3) Déclarent coupables

a) Dominique M

* d'infraction aux labels (APE), de tromperie pour X et de publicité mensongère (APE et X)

b) Robert C

* d'infraction aux labels (ARE), de tromperie pour X et de publicité mensongère <ARE et X)

c) Mireille C

* d'infraction aux labels (ARE), de publicité mensongère pour ARE

Attendu que le jugement déféré sera donc confirmé sur les déclarations de culpabilité ainsi définies ;

Attendu cependant en ce qui concerne l'application des peines que la cour confirmera également celles infligées à M et Mireille C qui tiennent un juste compte de la gravité des faits et des comportements des auteurs et qu'elle aggravera la peine de Robert C en le condamnant à 2 ans d'emprisonnement avec sursis et 150 000 F d'amende ; qu'en effet, celui-ci est apparu tout au long de l'instance comme l'instigateur principal du réseau commercial mis en place et son principal bénéficiaire dont il tirait de substantiels profits, alors qu'il ne pouvait ignorer les infractions qu'il commettait en raison de sa fraîche et précédente expérience dans le cadre d'une entreprise similaire.

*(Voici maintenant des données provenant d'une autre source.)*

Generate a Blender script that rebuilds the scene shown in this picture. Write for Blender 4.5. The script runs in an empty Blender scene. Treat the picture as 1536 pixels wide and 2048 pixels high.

Par ces motifs, LA COUR, Statuant publiquement, contradictoirement et en dernier ressort Déclare recevables les appels successivement interjetés à l'encontre du jugement du 6 mai 1992 ; Confirme ledit jugement en ce qu'il a prononcé la relaxe de Jean Michel B ; Confirme ledit jugement - sur les déclarations de culpabilité - sur les peines prononcées à l'encontre de Dominique M 1 an d'emprisonnement avec sursis et 30 000 F d'amende ; Le Président a pu donner au condamné l'avertissement prévu par l'article 737 du Code de procédure pénale en raison de son absence à l'audience de lecture de l'arrêt. Mireille C 8 mois d'emprisonnement avec sursis et 150 000 F d'amende ; Le Président n'a pu donner au condamné l'avertissement prévu par l'article 737 du Code de procédure pénale en raison de son absence à l'audience de lecture de l'arrêt. - sur les mesures de publicité ordonnées publication par extraits du présent arrêt contenant las éléments développés des préventions retenues, dans les journaux La Dépêche du Midi, édition de Toulouse Le Monde Le coût de chacune de ces publications, aux frais du condamné, ne dépassant pas la somme de 5 000 F Reforme ledit jugement sur la peine infligée à Robert C et le condamne à 2 ans d'emprisonnement avec sursis et 150 000 F d'amende. Condamne M Dominique, C Robert et C Mireille aux dépens. Fixe la contrainte par corps, s'il y a lieu, conformément aux dispositions de l'article 750 du Code de procédure pénale Le tout en vertu des textes susvisés ; Ordonne que le présent arrêt soit mis à exécution à la diligence de Monsieur le Procureur Général.